All images are copyright to their respective owners.
Footnotes with comments are indicated by letters [a, b, c, ...].
Children learn to speak by participating in the linguistic practices of a cultural community. Exposed to language well before school age, they adopt the patterns of linguistic behavior they observe in adults. These regularities are the “rules” of grammar. They function less like a list of orders than a set of “pivots” through which one can give shape to the linguistic mass. The mastery of language thus involves an implicit, operational form of knowledge that can sometimes be explained explicitly in terms of grammar (e.g., at school), but works just as well without such formal instruction.

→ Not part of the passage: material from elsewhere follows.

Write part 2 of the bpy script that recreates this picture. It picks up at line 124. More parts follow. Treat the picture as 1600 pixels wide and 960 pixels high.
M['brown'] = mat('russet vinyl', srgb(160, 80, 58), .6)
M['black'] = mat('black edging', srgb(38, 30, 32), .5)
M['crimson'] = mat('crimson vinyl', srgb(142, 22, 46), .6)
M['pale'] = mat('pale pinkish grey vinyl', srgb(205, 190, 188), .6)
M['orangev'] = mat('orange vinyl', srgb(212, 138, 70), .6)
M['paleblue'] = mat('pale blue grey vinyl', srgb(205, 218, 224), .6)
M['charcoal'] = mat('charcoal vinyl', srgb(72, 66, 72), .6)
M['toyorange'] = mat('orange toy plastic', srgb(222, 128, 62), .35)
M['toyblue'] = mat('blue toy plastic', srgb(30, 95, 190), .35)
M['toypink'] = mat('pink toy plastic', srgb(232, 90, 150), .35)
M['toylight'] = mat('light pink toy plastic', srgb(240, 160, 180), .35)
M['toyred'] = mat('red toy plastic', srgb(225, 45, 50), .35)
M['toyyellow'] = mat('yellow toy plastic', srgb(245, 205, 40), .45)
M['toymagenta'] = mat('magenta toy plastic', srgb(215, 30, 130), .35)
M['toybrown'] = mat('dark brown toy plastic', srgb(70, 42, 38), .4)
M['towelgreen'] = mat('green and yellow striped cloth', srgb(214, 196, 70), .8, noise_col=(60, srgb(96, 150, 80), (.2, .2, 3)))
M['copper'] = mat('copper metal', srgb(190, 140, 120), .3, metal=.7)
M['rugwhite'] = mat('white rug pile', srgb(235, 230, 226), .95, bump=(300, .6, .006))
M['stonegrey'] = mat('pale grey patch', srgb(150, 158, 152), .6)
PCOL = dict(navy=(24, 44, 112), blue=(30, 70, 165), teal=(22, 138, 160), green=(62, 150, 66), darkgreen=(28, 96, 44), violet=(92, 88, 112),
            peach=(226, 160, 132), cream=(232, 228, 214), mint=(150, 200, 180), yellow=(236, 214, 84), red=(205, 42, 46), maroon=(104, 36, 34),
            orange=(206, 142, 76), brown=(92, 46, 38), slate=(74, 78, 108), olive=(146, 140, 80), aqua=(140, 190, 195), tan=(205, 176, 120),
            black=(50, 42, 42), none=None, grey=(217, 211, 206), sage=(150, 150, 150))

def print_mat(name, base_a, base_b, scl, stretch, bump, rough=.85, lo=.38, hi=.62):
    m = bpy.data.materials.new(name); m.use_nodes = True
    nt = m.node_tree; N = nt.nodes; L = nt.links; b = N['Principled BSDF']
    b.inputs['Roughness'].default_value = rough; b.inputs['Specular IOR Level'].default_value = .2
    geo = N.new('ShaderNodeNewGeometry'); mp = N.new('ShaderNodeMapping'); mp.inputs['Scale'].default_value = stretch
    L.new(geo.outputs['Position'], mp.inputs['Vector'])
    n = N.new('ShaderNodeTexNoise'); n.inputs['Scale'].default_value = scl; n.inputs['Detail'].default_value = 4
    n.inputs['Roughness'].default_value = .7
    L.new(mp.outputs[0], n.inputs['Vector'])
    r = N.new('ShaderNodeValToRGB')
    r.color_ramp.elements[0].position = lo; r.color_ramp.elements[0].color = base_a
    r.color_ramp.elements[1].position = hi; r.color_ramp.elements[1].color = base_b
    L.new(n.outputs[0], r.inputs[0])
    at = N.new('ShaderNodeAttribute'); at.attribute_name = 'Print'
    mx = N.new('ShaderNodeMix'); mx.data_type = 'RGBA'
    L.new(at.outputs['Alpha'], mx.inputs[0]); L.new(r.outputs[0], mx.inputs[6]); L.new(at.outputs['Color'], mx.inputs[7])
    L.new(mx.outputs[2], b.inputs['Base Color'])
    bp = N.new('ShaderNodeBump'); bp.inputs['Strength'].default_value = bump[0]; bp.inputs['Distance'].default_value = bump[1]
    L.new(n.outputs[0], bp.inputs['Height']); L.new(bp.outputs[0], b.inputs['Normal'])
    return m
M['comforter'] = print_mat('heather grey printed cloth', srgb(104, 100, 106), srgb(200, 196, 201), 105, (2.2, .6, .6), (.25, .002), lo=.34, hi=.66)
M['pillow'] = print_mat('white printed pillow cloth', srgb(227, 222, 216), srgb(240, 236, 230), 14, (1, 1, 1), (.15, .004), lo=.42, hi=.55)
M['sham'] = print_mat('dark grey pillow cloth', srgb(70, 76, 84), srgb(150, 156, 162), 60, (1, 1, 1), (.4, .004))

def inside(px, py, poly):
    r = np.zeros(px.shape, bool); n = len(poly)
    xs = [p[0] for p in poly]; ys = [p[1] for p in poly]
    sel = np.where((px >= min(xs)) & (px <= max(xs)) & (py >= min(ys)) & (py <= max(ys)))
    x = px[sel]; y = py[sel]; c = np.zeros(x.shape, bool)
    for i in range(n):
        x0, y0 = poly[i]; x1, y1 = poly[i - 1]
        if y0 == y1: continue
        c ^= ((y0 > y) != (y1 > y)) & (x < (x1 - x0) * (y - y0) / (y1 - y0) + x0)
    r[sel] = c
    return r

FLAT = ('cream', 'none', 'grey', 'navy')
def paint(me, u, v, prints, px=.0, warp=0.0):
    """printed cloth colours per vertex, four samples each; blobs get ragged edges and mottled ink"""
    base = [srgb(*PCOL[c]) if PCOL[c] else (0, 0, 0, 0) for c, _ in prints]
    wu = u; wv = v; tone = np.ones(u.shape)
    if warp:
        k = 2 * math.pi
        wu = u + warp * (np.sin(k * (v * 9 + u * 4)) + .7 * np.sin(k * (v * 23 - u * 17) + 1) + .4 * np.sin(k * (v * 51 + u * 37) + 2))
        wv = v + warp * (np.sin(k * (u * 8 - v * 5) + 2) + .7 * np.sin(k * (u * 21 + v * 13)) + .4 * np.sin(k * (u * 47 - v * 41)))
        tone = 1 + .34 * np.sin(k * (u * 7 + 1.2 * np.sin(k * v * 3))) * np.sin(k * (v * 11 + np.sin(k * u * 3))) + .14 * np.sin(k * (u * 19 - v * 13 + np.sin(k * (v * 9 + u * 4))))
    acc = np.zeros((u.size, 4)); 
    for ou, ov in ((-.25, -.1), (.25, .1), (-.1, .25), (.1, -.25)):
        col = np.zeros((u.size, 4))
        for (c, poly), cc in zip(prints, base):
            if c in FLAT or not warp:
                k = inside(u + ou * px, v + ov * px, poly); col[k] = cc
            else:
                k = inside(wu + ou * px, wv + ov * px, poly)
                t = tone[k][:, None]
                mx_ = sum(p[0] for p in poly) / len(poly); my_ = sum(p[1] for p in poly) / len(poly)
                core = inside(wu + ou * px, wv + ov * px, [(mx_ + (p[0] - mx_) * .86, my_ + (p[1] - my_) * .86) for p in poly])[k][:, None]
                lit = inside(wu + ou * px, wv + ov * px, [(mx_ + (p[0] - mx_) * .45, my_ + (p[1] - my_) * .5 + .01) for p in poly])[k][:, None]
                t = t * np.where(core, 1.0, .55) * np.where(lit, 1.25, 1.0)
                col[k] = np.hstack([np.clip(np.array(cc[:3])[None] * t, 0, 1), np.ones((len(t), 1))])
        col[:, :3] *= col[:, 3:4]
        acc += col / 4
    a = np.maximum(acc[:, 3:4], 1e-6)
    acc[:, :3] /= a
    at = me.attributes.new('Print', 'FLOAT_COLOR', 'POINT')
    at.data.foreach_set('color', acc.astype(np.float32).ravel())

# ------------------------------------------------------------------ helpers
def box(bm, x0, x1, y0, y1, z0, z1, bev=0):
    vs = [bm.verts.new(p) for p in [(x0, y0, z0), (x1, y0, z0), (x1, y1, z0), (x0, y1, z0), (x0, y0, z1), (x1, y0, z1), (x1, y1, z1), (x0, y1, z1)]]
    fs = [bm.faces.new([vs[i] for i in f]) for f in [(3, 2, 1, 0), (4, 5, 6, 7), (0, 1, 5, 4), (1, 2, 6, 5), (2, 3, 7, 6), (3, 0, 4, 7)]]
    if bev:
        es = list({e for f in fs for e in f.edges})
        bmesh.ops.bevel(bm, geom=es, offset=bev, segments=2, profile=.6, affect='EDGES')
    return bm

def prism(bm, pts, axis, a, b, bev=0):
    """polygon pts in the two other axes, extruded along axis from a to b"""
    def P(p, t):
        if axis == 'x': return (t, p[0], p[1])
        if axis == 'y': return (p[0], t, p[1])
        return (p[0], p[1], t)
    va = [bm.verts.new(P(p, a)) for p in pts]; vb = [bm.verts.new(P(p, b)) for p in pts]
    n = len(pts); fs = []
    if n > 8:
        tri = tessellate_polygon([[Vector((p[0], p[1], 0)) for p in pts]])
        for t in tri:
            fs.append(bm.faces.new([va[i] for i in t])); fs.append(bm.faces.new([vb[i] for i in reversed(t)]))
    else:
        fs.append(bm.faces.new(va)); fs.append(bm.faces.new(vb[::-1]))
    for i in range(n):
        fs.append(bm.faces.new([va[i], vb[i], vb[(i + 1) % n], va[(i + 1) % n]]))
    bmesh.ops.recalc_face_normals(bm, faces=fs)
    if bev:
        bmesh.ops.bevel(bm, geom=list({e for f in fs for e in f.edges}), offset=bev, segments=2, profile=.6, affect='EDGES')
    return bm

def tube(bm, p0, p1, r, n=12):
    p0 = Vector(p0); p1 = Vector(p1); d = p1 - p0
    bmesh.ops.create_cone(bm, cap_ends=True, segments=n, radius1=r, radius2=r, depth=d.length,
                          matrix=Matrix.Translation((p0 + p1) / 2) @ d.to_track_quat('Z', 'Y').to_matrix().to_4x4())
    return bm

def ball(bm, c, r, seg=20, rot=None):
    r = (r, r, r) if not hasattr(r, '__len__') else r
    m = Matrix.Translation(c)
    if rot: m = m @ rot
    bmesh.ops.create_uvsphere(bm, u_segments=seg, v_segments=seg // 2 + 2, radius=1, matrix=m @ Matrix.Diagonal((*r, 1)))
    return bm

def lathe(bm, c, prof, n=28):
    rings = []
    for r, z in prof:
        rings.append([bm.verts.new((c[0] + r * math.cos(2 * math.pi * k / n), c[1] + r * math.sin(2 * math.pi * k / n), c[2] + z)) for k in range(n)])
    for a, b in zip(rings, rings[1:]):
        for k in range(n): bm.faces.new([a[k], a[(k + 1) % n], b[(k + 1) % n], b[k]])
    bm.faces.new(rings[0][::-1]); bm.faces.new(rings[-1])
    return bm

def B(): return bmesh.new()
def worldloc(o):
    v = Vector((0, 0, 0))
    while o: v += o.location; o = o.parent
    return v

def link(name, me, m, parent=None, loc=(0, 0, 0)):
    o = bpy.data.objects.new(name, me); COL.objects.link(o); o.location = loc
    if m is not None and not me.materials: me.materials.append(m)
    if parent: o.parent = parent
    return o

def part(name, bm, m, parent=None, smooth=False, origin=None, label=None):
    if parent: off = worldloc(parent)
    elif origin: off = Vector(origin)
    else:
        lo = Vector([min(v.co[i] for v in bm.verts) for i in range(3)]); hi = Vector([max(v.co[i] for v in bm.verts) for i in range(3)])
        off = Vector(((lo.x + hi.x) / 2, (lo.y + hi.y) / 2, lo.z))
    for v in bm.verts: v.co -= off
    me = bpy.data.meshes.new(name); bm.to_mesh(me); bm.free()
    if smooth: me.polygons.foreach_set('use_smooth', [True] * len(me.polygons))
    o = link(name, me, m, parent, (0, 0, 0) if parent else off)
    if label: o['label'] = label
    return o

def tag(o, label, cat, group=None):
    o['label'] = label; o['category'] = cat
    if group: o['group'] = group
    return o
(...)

A similar distinction between implicit and explicit knowledge applies to design languages. Most of the people who work in the field attain an implicit knowledge of design languages through exposure to design discourse, that is to say, to the ecosystem comprised of products, companies, showrooms, trade shows, events, exhibitions, magazines, and blogs that deal with design. And just as there is no need to study grammar in order to speak effectively, so too can one learn to “speak” design proficiently without necessarily studying its “grammar.”
Yet, as more and more people enter the field of design, the bar is raised in terms of the skills required to be groundbreaking in design field—both from a cultural and from a market perspective. Direct exposure to the evolution of objects remains fundamental to work within the design system, but passing from an empirical to a strategic knowledge of design languages requires a specific understanding of the ways in which the different aesthetics embodied in objects refer to the cultural meanings underlying them.
With this in mind, this book aims to provide a guide to the “grammar” of design languages, with an emphasis on the contemporary scene. It cannot and in no way intends to replace direct exposure to design languages. Instead, it tries to make explicit the aesthetic-cultural pivots of such languages and thus aid design professionals in their passage from being merely familiar with the aesthetics of objects to being able to understand and use such aesthetics strategically.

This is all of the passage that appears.